HP-UX Trying to Understand Shared Memory Segments

I am fairly new to HP-UX and trying to get a better understanding of the operating system. While poking around a bit I find myself questioning whether I should be concerned about Shared Memory segments with missing CPID and LPID? For example:

ipcs -mp
IPC status from /dev/kmem as of Mon Mar 17 12:36:43 2008
T ID KEY MODE OWNER GROUP CPID LPID
Shared Memory:
m 0 0x411c0846 --rw-rw-rw- root root 720 720
m 1 0x4e0c0002 --rw-rw-rw- root root 720 720
m 2 0x4120127e --rw-rw-rw- root root 720 732
m 48643 0x5e10000b --rw------- root root 2495 2495

The 720 PID is not found any longer. Is this necessarily a problem?

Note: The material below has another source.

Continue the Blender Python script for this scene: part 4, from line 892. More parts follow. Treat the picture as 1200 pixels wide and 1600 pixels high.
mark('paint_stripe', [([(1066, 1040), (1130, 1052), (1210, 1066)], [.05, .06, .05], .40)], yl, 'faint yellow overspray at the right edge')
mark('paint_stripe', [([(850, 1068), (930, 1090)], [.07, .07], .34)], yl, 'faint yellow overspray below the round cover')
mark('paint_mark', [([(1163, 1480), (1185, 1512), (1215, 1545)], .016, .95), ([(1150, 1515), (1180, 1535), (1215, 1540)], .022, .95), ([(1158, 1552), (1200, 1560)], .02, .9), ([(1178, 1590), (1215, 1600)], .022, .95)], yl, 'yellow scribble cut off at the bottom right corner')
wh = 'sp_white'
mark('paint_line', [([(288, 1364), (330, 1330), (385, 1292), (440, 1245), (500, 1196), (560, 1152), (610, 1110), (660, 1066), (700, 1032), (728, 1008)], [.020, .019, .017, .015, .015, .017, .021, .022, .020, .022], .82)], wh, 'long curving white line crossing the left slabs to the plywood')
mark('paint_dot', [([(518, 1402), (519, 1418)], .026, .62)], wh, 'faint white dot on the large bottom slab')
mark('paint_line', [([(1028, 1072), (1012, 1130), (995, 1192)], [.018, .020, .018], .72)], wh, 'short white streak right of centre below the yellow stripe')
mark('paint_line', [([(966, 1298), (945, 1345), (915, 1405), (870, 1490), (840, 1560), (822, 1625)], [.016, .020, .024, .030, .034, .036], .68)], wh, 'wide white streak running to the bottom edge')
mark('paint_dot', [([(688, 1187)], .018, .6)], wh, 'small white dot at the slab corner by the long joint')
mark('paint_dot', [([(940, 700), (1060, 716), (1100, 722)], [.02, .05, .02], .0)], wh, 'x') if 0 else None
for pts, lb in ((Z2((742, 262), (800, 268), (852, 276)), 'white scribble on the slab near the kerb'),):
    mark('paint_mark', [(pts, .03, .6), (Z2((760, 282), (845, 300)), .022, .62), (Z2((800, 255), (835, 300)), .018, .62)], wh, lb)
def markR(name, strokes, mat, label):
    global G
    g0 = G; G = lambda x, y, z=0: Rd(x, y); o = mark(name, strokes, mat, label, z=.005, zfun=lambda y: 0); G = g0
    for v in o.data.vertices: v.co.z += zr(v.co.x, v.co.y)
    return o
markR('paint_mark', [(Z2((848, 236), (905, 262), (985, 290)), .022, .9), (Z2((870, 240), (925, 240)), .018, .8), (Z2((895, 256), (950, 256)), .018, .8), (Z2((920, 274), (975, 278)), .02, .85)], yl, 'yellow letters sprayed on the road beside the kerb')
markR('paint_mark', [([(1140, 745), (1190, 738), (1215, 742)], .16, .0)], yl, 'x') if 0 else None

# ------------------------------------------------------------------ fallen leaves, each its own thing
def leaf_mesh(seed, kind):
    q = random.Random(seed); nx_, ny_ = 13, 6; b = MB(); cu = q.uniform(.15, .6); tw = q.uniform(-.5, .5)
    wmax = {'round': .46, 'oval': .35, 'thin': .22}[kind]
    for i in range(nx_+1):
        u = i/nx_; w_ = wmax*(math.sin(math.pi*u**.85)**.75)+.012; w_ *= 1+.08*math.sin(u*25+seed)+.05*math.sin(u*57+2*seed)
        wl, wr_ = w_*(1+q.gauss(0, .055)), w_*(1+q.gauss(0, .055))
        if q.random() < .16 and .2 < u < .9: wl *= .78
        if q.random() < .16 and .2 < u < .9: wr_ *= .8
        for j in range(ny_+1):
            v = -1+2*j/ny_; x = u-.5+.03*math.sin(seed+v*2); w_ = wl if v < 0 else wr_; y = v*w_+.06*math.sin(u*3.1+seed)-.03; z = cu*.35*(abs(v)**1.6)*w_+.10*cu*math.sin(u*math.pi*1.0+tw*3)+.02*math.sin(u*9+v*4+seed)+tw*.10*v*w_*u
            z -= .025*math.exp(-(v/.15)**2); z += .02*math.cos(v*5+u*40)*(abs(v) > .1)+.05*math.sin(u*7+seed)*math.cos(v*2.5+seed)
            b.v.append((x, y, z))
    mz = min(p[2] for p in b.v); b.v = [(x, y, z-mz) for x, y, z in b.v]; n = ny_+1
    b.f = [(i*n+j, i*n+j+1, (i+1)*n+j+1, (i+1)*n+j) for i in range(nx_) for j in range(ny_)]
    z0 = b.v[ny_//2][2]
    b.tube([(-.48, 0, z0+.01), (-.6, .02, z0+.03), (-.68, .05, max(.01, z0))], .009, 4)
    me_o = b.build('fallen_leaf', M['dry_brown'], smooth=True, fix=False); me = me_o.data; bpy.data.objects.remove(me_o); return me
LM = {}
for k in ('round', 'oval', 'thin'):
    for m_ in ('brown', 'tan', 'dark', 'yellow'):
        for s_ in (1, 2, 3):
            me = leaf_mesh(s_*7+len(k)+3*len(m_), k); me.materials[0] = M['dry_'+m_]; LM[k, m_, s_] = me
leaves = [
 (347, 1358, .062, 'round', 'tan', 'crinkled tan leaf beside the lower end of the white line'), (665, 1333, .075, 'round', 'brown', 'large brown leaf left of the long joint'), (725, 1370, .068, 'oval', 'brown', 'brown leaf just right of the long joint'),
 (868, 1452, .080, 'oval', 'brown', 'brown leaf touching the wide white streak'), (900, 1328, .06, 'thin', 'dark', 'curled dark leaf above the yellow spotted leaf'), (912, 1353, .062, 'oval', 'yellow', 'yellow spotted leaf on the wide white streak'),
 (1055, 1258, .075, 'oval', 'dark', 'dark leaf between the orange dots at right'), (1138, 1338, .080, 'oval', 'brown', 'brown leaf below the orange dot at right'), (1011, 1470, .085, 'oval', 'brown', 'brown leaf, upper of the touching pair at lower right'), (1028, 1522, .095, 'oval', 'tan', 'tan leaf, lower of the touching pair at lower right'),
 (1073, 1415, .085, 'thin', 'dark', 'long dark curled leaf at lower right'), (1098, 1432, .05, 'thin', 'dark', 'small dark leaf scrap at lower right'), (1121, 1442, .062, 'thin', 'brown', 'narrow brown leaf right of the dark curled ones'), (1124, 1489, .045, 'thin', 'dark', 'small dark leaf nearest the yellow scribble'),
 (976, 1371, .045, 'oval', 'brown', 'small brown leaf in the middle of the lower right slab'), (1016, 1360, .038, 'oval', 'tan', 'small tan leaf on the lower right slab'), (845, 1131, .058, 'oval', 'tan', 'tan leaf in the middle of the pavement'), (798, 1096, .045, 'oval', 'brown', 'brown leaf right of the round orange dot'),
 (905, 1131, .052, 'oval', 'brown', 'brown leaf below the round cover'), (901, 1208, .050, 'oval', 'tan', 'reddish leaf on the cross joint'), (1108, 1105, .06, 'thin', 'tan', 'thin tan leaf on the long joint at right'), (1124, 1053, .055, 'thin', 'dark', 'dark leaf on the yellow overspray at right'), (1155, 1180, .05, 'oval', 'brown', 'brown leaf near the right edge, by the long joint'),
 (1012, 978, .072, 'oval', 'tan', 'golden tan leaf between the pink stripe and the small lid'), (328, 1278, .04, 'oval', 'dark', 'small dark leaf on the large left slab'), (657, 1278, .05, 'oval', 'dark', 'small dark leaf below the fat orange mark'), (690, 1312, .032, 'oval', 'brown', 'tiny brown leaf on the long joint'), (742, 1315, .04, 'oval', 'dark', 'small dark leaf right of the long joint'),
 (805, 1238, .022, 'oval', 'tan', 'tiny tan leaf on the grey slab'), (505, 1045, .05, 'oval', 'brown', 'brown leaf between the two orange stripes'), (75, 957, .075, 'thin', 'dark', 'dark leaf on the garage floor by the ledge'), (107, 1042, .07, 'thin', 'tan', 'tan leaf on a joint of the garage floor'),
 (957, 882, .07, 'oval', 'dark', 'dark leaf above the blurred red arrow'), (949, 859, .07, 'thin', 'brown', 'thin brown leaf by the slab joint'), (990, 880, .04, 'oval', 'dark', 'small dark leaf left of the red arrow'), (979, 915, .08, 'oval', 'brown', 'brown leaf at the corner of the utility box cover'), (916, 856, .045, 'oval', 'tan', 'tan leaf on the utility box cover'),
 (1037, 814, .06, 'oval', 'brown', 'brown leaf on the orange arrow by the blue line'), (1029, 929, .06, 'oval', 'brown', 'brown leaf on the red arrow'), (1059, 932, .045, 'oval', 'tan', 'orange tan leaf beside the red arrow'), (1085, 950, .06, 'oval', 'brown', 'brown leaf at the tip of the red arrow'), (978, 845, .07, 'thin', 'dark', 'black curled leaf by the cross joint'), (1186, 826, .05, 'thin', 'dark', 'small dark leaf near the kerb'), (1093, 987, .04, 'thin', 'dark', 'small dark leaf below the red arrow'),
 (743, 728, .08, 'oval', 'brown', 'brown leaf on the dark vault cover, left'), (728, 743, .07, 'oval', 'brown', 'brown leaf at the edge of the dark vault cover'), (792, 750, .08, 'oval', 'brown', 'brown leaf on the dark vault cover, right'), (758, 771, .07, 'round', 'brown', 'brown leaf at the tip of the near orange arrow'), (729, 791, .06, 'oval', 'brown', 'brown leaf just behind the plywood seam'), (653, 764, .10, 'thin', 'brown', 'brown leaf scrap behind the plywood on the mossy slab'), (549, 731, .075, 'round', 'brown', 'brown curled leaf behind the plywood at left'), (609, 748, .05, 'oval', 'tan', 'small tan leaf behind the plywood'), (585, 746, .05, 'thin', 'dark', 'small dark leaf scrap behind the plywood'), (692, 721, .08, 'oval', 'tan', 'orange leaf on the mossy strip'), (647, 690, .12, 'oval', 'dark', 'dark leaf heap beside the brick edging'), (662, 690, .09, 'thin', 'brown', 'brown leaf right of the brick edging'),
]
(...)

The main reason I ask is that we have another server, much busier than this machine and while trying to identify how much shared memory is being used by various processes I have encountered other segments with missing CPID and LPID. Thanks in advance.

Not necessarily a problem, but probably a problem. A shared memory segment will not go away until explicitly removed. Most likely the process died without cleaning up. This is often caused by newbie sysadmins who jump into "kill -9". "ipcs -mb" will tell you how much memory is being consumed. "ipcrm" can get rid of it.

We have a few "kill -9" sysadmins. :smiley: This is something I will continue keeping my eye on. Thanks for the info.